■ Task prompt ■
All of the material below is to be retyped exactly.
%%
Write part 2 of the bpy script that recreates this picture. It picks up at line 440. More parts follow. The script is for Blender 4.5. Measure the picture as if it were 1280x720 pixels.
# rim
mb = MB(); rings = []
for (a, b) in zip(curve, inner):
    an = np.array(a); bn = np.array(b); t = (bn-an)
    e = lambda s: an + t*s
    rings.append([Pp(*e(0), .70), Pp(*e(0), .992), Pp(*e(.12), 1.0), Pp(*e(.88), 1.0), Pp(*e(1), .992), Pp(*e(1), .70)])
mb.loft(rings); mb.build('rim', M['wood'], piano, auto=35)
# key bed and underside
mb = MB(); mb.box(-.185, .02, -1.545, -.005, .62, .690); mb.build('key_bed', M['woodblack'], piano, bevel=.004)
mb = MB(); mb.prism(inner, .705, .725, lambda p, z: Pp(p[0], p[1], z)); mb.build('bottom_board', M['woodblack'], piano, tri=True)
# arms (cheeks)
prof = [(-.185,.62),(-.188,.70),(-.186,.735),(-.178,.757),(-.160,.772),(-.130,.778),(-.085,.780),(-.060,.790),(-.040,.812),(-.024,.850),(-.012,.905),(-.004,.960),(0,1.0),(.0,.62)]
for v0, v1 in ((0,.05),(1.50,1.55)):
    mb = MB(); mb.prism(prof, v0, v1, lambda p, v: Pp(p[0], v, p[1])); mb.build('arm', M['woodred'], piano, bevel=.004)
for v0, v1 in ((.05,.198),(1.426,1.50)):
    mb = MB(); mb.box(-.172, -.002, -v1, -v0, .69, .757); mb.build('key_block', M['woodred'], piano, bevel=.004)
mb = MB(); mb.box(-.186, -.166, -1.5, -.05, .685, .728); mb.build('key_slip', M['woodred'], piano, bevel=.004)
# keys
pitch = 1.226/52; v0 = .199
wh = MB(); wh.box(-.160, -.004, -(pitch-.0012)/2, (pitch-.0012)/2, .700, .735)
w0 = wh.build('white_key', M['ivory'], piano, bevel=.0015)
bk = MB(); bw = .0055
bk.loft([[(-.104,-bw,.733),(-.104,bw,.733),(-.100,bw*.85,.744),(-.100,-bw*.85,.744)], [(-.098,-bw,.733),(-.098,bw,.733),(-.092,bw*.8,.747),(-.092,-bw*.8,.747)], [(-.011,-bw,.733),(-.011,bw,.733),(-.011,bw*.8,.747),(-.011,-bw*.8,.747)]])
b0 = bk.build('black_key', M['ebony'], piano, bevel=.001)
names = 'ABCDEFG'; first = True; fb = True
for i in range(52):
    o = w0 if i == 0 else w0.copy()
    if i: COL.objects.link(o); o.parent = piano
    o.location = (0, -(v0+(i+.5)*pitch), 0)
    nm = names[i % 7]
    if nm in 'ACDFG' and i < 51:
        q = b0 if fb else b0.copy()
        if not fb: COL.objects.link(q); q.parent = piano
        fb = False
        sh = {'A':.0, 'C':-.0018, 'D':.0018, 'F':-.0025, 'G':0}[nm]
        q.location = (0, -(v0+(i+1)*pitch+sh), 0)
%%
■ The response ■
Write part 2 of the bpy script that recreates this picture. It picks up at line 440. More parts follow. The script is for Blender 4.5. Measure the picture as if it were 1280x720 pixels.
# rim
mb = MB(); rings = []
for (a, b) in zip(curve, inner):
    an = np.array(a); bn = np.array(b); t = (bn-an)
    e = lambda s: an + t*s
    rings.append([Pp(*e(0), .70), Pp(*e(0), .992), Pp(*e(.12), 1.0), Pp(*e(.88), 1.0), Pp(*e(1), .992), Pp(*e(1), .70)])
mb.loft(rings); mb.build('rim', M['wood'], piano, auto=35)
# key bed and underside
mb = MB(); mb.box(-.185, .02, -1.545, -.005, .62, .690); mb.build('key_bed', M['woodblack'], piano, bevel=.004)
mb = MB(); mb.prism(inner, .705, .725, lambda p, z: Pp(p[0], p[1], z)); mb.build('bottom_board', M['woodblack'], piano, tri=True)
# arms (cheeks)
prof = [(-.185,.62),(-.188,.70),(-.186,.735),(-.178,.757),(-.160,.772),(-.130,.778),(-.085,.780),(-.060,.790),(-.040,.812),(-.024,.850),(-.012,.905),(-.004,.960),(0,1.0),(.0,.62)]
for v0, v1 in ((0,.05),(1.50,1.55)):
    mb = MB(); mb.prism(prof, v0, v1, lambda p, v: Pp(p[0], v, p[1])); mb.build('arm', M['woodred'], piano, bevel=.004)
for v0, v1 in ((.05,.198),(1.426,1.50)):
    mb = MB(); mb.box(-.172, -.002, -v1, -v0, .69, .757); mb.build('key_block', M['woodred'], piano, bevel=.004)
mb = MB(); mb.box(-.186, -.166, -1.5, -.05, .685, .728); mb.build('key_slip', M['woodred'], piano, bevel=.004)
# keys
pitch = 1.226/52; v0 = .199
wh = MB(); wh.box(-.160, -.004, -(pitch-.0012)/2, (pitch-.0012)/2, .700, .735)
w0 = wh.build('white_key', M['ivory'], piano, bevel=.0015)
bk = MB(); bw = .0055
bk.loft([[(-.104,-bw,.733),(-.104,bw,.733),(-.100,bw*.85,.744),(-.100,-bw*.85,.744)], [(-.098,-bw,.733),(-.098,bw,.733),(-.092,bw*.8,.747),(-.092,-bw*.8,.747)], [(-.011,-bw,.733),(-.011,bw,.733),(-.011,bw*.8,.747),(-.011,-bw*.8,.747)]])
b0 = bk.build('black_key', M['ebony'], piano, bevel=.001)
names = 'ABCDEFG'; first = True; fb = True
for i in range(52):
    o = w0 if i == 0 else w0.copy()
    if i: COL.objects.link(o); o.parent = piano
    o.location = (0, -(v0+(i+.5)*pitch), 0)
    nm = names[i % 7]
    if nm in 'ACDFG' and i < 51:
        q = b0 if fb else b0.copy()
        if not fb: COL.objects.link(q); q.parent = piano
        fb = False
        sh = {'A':.0, 'C':-.0018, 'D':.0018, 'F':-.0025, 'G':0}[nm]
        q.location = (0, -(v0+(i+1)*pitch+sh), 0)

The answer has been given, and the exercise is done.